Most of us have been bowling or seen the activity on television. Bowling is a game where you roll a ball down a lane in an attempt to knock down pins. Get all the pins, and we call that a strike, the best possible scenario. But if your aim is off or your ball is too heavy or light, it is likely that your ball simply rolls off the lane and into the gutter. We call that a gutter ball, the worst-case scenario. 

At the bowling alley, they are gracious enough to provide bumpers for younger or inexperienced bowlers. A guard rail gently nudging your wayward ball back into the lane when it heads for the gutter. And while the bumpers don’t guarantee you get a strike, they do make it more likely that you will at least hit a few pins at the end of the lane.

So why are we talking about bowling and parenting?

We’ll get to that, but first, let me start with a disclaimer.

I am not a parenting expert, but I’m also not sure what truly qualifies someone as an expert in parenting. I have known what one might consider amazing parents to have launched adults in the world, deemed unsuccessful by most people’s standards. I have also seen what some might call subpar, even awful parents produce fantastic young adults.

It may seem odd to ask you to read words I make no claims to be qualified to write, yet I wish to clarify that parenting is not a ten-step process with guaranteed results. Also, I am still in the thick of parenting teens and learning as I go along. And yet, shy of ten years as an early childhood educator and almost seventeen years into this parenting role, I’ve learned some things that others might find helpful. And I’ve been inspired to share because, in recent months, I’ve interacted with several parents struggling in their role as parents. 

Having themselves perhaps been parented with harsh discipline, they wish to avoid the emotional toll that approach took on them. And yet, they also want to raise future functional adults. 
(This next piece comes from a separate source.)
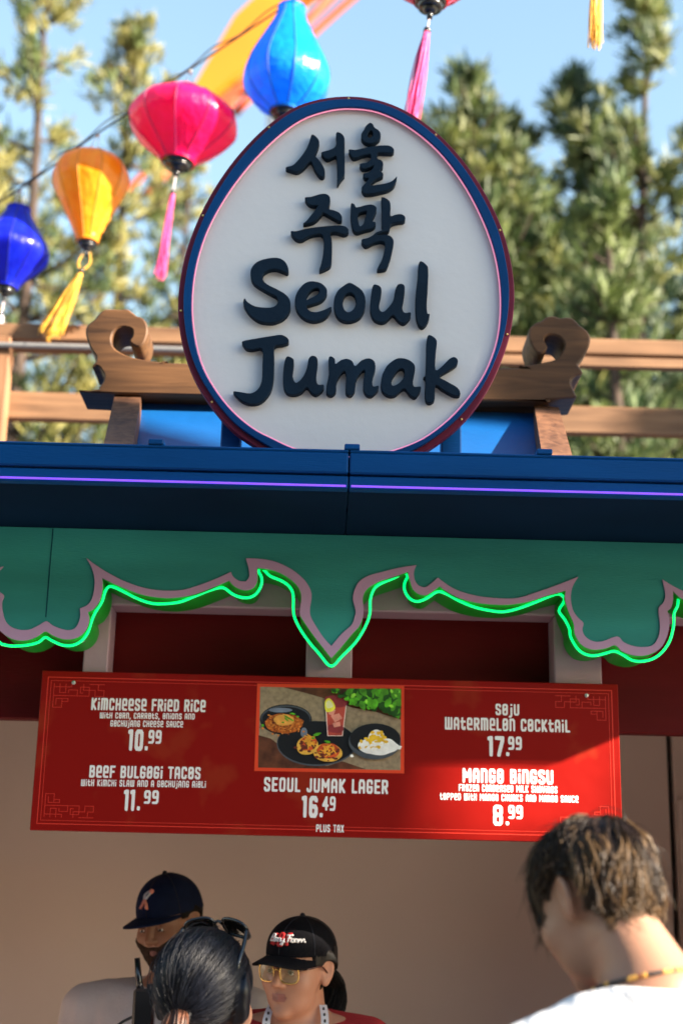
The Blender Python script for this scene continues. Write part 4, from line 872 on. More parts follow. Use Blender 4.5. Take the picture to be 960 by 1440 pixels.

It can be all too easy to simply see the black-and-white of parenting. Either strict discipline or no discipline at all seems the only option. The first makes the parent’s life somewhat more manageable, and the second allows the child freedom to define themselves. Neither works well for both.
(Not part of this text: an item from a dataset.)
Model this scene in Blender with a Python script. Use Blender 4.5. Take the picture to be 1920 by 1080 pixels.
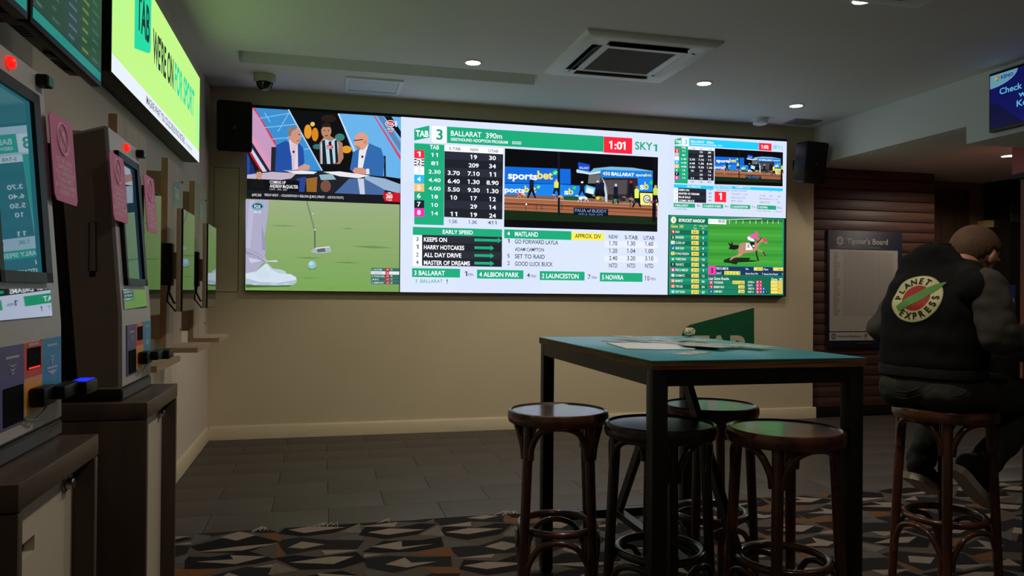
import bpy, bmesh, math, random
from mathutils import Vector as V, Matrix, Quaternion
from mathutils.bvhtree import BVHTree
import numpy as np
random.seed(7)
sc = bpy.context.scene
COL = sc.collection
for o in list(bpy.data.objects):
    bpy.data.objects.remove(o)

# ------------------------------------------------------------------ camera
FPX, YAW, PITCH, ROLL = 1418.86, 0.2458434, 0.0062809, 0.0082239
EYE = V((0, 0, 1.25))
cy_, sy_, cp_, sp_ = math.cos(YAW), math.sin(YAW), math.cos(PITCH), math.sin(PITCH)
FW = V((sy_ * cp_, cy_ * cp_, sp_))
R0 = V((cy_, -sy_, 0)); U0 = R0.cross(FW)
RT = math.cos(ROLL) * R0 + math.sin(ROLL) * U0
UP = math.cos(ROLL) * U0 - math.sin(ROLL) * R0
cam = bpy.data.cameras.new('camera'); cam.sensor_width = 36
cam.lens = FPX / 1920 * 36; cam.clip_start = .02; cam.clip_end = 60
co = bpy.data.objects.new('camera', cam); COL.objects.link(co)
M = Matrix.Identity(4)
for i in range(3):
    M[i][0] = RT[i]; M[i][1] = UP[i]; M[i][2] = -FW[i]; M[i][3] = EYE[i]
co.matrix_world = M
sc.camera = co

# ------------------------------------------------------------------ world, exposure, room lights
sc.view_settings.view_transform = 'Standard'; sc.view_settings.look = 'None'
sc.view_settings.exposure = 0.0; sc.view_settings.gamma = 1.0
sc.view_settings.use_curve_mapping = False
w = bpy.data.worlds.new('world'); sc.world = w; w.use_nodes = True
w.node_tree.nodes['Background'].inputs[0].default_value = (1.0, .86, .70, 1)
w.node_tree.nodes['Background'].inputs[1].default_value = 0.02
WARM = (1.0, .88, .74)
def spot(x, y, z, watt, size=110, blend=.7, col=WARM):
    l = bpy.data.lights.new('downlight_beam', 'SPOT'); l.energy = watt; l.color = col
    l.spot_size = math.radians(size); l.spot_blend = blend; l.shadow_soft_size = .05
    o = bpy.data.objects.new('downlight_beam', l); o.location = (x, y, z); COL.objects.link(o)
ZC = 2.95
for x, y, e in ((1.066, 5.488, 60), (2.967, 5.527, 58), (4.11, 5.957, 18), (2.998, 3.723, 10)):
    spot(x, y, ZC - .03, e, 112, .45)
for x, y, e in ((1.1, 3.75, 26), (1.15, 2.2, 44), (1.0, .3, 14), (3.0, 1.6, 10)):
    spot(x, y, ZC - .03, e, 150, .5)
spot(6.236, 5.754, 2.53, 36, 165, .3)

# ------------------------------------------------------------------ materials
def lin(c):
    r = []
    for v in c[:3]:
        v /= 255
        r.append(v / 12.92 if v <= .04045 else ((v + .055) / 1.055) ** 2.4)
    return r
MATS = {}
def mat(name, c, rough=.6, metal=0, var=.08, scale=30, bump=0, bscale=None, spec=.5, emit=None, es=1, coat=0, stretch=(1, 1, 1), c2=None, trans=0, vcol=False):
    if name in MATS: return MATS[name]
    m = bpy.data.materials.new(name); m.use_nodes = True
    nt = m.node_tree; b = nt.nodes['Principled BSDF']; L = nt.links.new
    a = lin(c)
    b.inputs['Roughness'].default_value = rough; b.inputs['Metallic'].default_value = metal
    b.inputs['Specular IOR Level'].default_value = spec
    if coat: b.inputs['Coat Weight'].default_value = coat; b.inputs['Coat Roughness'].default_value = .12
    if trans: b.inputs['Transmission Weight'].default_value = trans
    tc = nt.nodes.new('ShaderNodeTexCoord'); mp = nt.nodes.new('ShaderNodeMapping')
    mp.inputs['Scale'].default_value = stretch; L(tc.outputs['Object'], mp.inputs[0])
    n = nt.nodes.new('ShaderNodeTexNoise'); n.inputs['Scale'].default_value = scale; n.inputs['Detail'].default_value = 5
    L(mp.outputs[0], n.inputs['Vector'])
    mx = nt.nodes.new('ShaderNodeMix'); mx.data_type = 'RGBA'
    L(n.outputs['Fac'], mx.inputs['Factor'])
    if vcol:
        at = nt.nodes.new('ShaderNodeAttribute'); at.attribute_name = 'Col'
        mul = nt.nodes.new('ShaderNodeMix'); mul.data_type = 'RGBA'; mul.blend_type = 'MULTIPLY'; mul.inputs['Factor'].default_value = 1
        mx.inputs['A'].default_value = (1 - 2 * var,) * 3 + (1,); mx.inputs['B'].default_value = (1 + 2 * var,) * 3 + (1,)
        L(at.outputs['Color'], mul.inputs['A']); L(mx.outputs['Result'], mul.inputs['B']); L(mul.outputs['Result'], b.inputs['Base Color'])
    else:
        if c2: A, B = a, lin(c2)
        else: A, B = [v * (1 - 2 * var) for v in a], [min(1, v * (1 + 2 * var)) for v in a]
        if c2:
            rp = nt.nodes.new('ShaderNodeValToRGB'); rp.color_ramp.elements[0].position = .38; rp.color_ramp.elements[1].position = .62
            L(n.outputs['Fac'], rp.inputs[0]); L(rp.outputs['Color'], mx.inputs['Factor'])
        mx.inputs['A'].default_value = (*A, 1); mx.inputs['B'].default_value = (*B, 1)
        L(mx.outputs['Result'], b.inputs['Base Color'])
    if bump:
        bp = nt.nodes.new('ShaderNodeBump'); bp.inputs['Strength'].default_value = bump; bp.inputs['Distance'].default_value = .004
        n2 = nt.nodes.new('ShaderNodeTexNoise'); n2.inputs['Scale'].default_value = bscale or scale * 4; n2.inputs['Detail'].default_value = 3
        L(mp.outputs[0], n2.inputs['Vector']); L(n2.outputs['Fac'], bp.inputs['Height']); L(bp.outputs['Normal'], b.inputs['Normal'])
    if emit:
        b.inputs['Emission Color'].default_value = (*lin(emit), 1); b.inputs['Emission Strength'].default_value = es
    MATS[name] = m
    return m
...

One thing I’ve learned is that parenting is a training ground for both child and parent, each of us always becoming a new and hopefully better version of our true selves. Understanding that has been important to me in my parenting journey. Allowing me to release the pressure of being the perfect parent or having the ideal children. None of us is perfect, but instead, we are always becoming. We are always learning and growing. 
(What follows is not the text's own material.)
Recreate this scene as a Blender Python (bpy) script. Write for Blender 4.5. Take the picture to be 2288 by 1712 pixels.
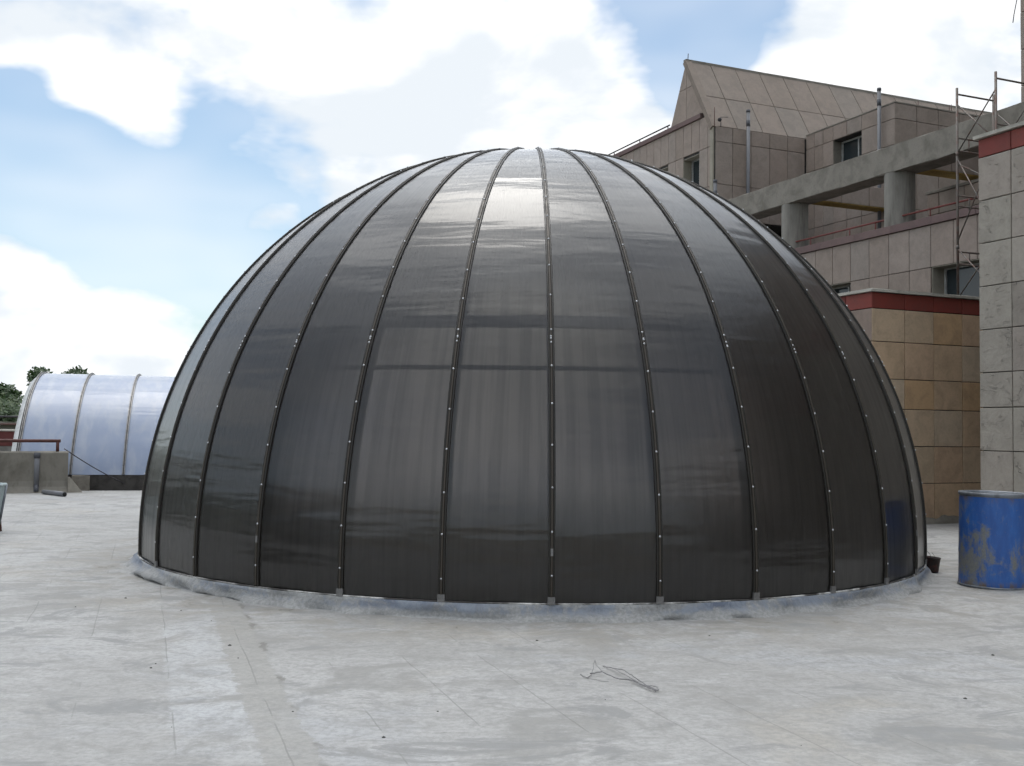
import bpy, bmesh, math, random
from mathutils import Vector, Matrix, noise as mnoise
R_ = math.radians
random.seed(7)
S = bpy.context.scene
C = S.collection
for o in list(bpy.data.objects):
    bpy.data.objects.remove(o)

# ------------------------------------------------------------------ camera
cd = bpy.data.cameras.new('camera')
cam = bpy.data.objects.new('camera', cd); C.objects.link(cam); S.camera = cam
PIT, ROLL = R_(2.4725), R_(0.743)
F = Vector((0, math.cos(PIT), math.sin(PIT))); U = Vector((0, -math.sin(PIT), math.cos(PIT))); X = Vector((1, 0, 0))
X2 = X * math.cos(ROLL) + U * math.sin(ROLL); U2 = U * math.cos(ROLL) - X * math.sin(ROLL)
M = Matrix((X2, U2, -F)).transposed().to_4x4(); M.translation = (0, 0, 1.5)
cam.matrix_world = M
cd.sensor_width = 36; cd.lens = 2370 / 2288 * 36; cd.clip_start = 0.1; cd.clip_end = 6000

# ------------------------------------------------------------------ node helpers
class N:
    """tiny node-tree builder"""
    def __init__(s, tree):
        s.t = tree; s.n = tree.nodes; s.l = tree.links
    def new(s, typ, **kw):
        n = s.n.new(typ)
        for k, v in kw.items(): setattr(n, k, v)
        return n
    def set(s, sock, v):
        if v is None: return
        if isinstance(v, bpy.types.NodeSocket): s.l.new(v, sock)
        else:
            try: sock.default_value = v
            except Exception: sock.default_value = (*v, 1) if len(v) == 3 else v
    def math(s, op, a, b=None, c=None, clamp=False):
        n = s.new('ShaderNodeMath', operation=op, use_clamp=clamp)
        s.set(n.inputs[0], a); s.set(n.inputs[1], b)
        if c is not None: s.set(n.inputs[2], c)
        return n.outputs[0]
    def vmath(s, op, a, b=None):
        n = s.new('ShaderNodeVectorMath', operation=op)
        s.set(n.inputs[0], a)
        if b is not None:
            if op == 'SCALE': s.set(n.inputs['Scale'], b)
            else: s.set(n.inputs[1], b)
        return n.outputs['Value'] if op in ('DOT_PRODUCT', 'LENGTH', 'DISTANCE') else n.outputs[0]
    def noise(s, vec, scale, detail=4, rough=.55, dist=0):
        n = s.new('ShaderNodeTexNoise')
        s.set(n.inputs['Vector'], vec); s.set(n.inputs['Scale'], scale); s.set(n.inputs['Detail'], detail)
        s.set(n.inputs['Roughness'], rough); s.set(n.inputs['Distortion'], dist)
        return n.outputs['Fac']
    def ramp(s, v, a, b, lo=0., hi=1., smooth=True):
        n = s.new('ShaderNodeMapRange', interpolation_type='SMOOTHSTEP' if smooth else 'LINEAR')
        s.set(n.inputs['Value'], v); s.set(n.inputs['From Min'], a); s.set(n.inputs['From Max'], b)
        s.set(n.inputs['To Min'], lo); s.set(n.inputs['To Max'], hi)
        return n.outputs[0]
    def mix(s, f, a, b, mode='MIX'):
        n = s.new('ShaderNodeMix', data_type='RGBA', blend_type=mode, clamp_factor=True)
        s.set(n.inputs[0], f); s.set(n.inputs[6], a); s.set(n.inputs[7], b)
        return n.outputs[2]
    def mapping(s, vec, scale=(1, 1, 1), rot=(0, 0, 0), loc=(0, 0, 0)):
        n = s.new('ShaderNodeMapping')
        s.set(n.inputs[0], vec); n.inputs['Scale'].default_value = scale
        n.inputs['Rotation'].default_value = rot; n.inputs['Location'].default_value = loc
        return n.outputs[0]
    def colramp(s, v, stops, interp='LINEAR'):
        n = s.new('ShaderNodeValToRGB'); s.set(n.inputs[0], v)
        n.color_ramp.interpolation = interp
        e = n.color_ramp.elements
        while len(e) < len(stops): e.new(.5)
        for i, (p, c) in enumerate(stops): e[i].position = p; e[i].color = (*c, 1)
        return n.outputs[0]
    def bump(s, height, strength=.3, dist=.02, normal=None):
        n = s.new('ShaderNodeBump'); s.set(n.inputs['Height'], height)
        n.inputs['Strength'].default_value = strength; n.inputs['Distance'].default_value = dist
        if normal is not None: s.set(n.inputs['Normal'], normal)
        return n.outputs[0]

def mat(name):
    m = bpy.data.materials.new(name); m.use_nodes = True
    g = N(m.node_tree); p = g.n['Principled BSDF']
    return m, g, p

# ------------------------------------------------------------------ world: clear sky with clouds
SUN_EL, SUN_AZ = R_(74), R_(-13)
w = bpy.data.worlds.new('World'); S.world = w; w.use_nodes = True
g = N(w.node_tree); g.n.clear()
sky = g.new('ShaderNodeTexSky', sky_type='NISHITA', sun_disc=False, sun_elevation=SUN_EL, sun_rotation=SUN_AZ,
            altitude=300, air_density=1.0, dust_density=1.6, ozone_density=1.0)
tc = g.new('ShaderNodeTexCoord').outputs['Generated']
dirv = g.vmath('NORMALIZE', tc)
sep = g.new('ShaderNodeSeparateXYZ'); g.l.new(dirv, sep.inputs[0])
# flattened coordinates so that clouds lie in a layer, tighter towards the horizon
flat = g.mapping(dirv, scale=(1, 1, 1.9))
n1 = g.noise(flat, 4.2, 6, .56, .25)
n2 = g.noise(flat, 16.0, 3, .6, 0)
nz = g.math('ADD', g.math('MULTIPLY', n1, .66), g.math('MULTIPLY', n2, .34))
field = g.math('SUBTRACT', nz, .405)
BLOBS = [(-.180, .927, .330, .26, .07), (-.343, .886, .313, .17, .08), (.0, .963, .270, .13, .10), (-.344, .906, .246, .064, .36),
         (-.325, .938, .118, .09, .22), (-.405, .900, .162, .045, .34), (-.387, .919, .080, .12, .15), (-.230, .948, .222, .035, .14),
         (-.216, .962, .168, .03, .2), (.081, .956, .282, .085, .22), (.287, .897, .337, .11, .14), (.379, .862, .337, .12, .10),
         (-.103, .971, .217, .09, .1),
         (-.291, .940, .182, .11, -.42), (-.416, .880, .230, .06, -.2), (-.412, .889, .202, .08, -.44), (.126, .932, .340, .07, -.26),
         (.199, .909, .366, .04, -.20), (.162, .932, .324, .05, -.16), (-.345, .918, .193, .08, -.22), (-.081, .929, .360, .02, -.2)]
for (x, y, z, r, k) in BLOBS:
    d = g.vmath('DOT_PRODUCT', dirv, (x, y, z))
    field = g.math('ADD', field, g.ramp(d, math.cos(r * 1.35), math.cos(r * .25), 0, k))
veil = g.ramp(g.noise(g.mapping(dirv, scale=(1, 1, 2.5), loc=(.4, .2, .1)), 2.6, 3, .6, 0), .32, .72, .06, .45)
cover = g.math('MAXIMUM', g.math('POWER', g.ramp(field, -.10, .20), 1.4), veil)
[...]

Now, here is where we go back to the bowling alley and connect it to parenting.

Anyone learning to bowl will likely get discouraged if every ball they roll ends up in the gutter. Hence, the bumpers gently nudge the ball back into the lane, allowing them to hit a few pins. Life is like the bowling lane; our children are the rolling ball. Without parents who act as bumpers, children will likely end up rolling often into the gutters. 

Bumpers are not bossy or authoritarian. They are supportive, providing direction and guidance for the ball rolling down the lane.

Bumpers don’t determine which pins the ball hits; instead, they keep the ball rolling down the lane. They make it possible for the child to at least score, if not win. 

Take the bumpers away; most bowling balls from young bowlers spend more time in the gutter than on the lane. Yet, even with bumpers, as the ball moved further down the lane toward the pins, it is impossible to ensure it doesn’t roll into the gutter. The ball is not guaranteed to hit a strike or even multiple pins.

Because while the bumper keeps the ball safely in the lane, it doesn’t control where it decides to land. 

Parents, we are the bumpers in the bowling lane. We provide guidance as our children travel down the lane. Our children ultimately control their own ball and will decide what pins they hit or don’t hit. 

Here’s why bumpers are still essential: children don’t feel secure when there are no boundaries, aka bumpers in the lane. A lack of guardrails leaves them wondering when they will roll off the lane. Also, a lack of consequences when they start rolling off the lane leaves them without the security of knowing expectations are consistent. 

Bumpers for the sake of parenting convenience or to impress others by keeping our kids rolling in the lane are never successful in the long term. Yet, bumpers that provide clear guidelines and security to help keep the ball rolling in the lane give a child a stronger chance of hitting a few pins and gives them the confidence to aim for a strike.

The bowling alley analogy takes so much pressure off us as parents when we understand we don’t control the ball’s destination. And it provides so much security for our children, allowing them to take a chance rolling their ball, knowing there are bumpers to keep them safely in the lane.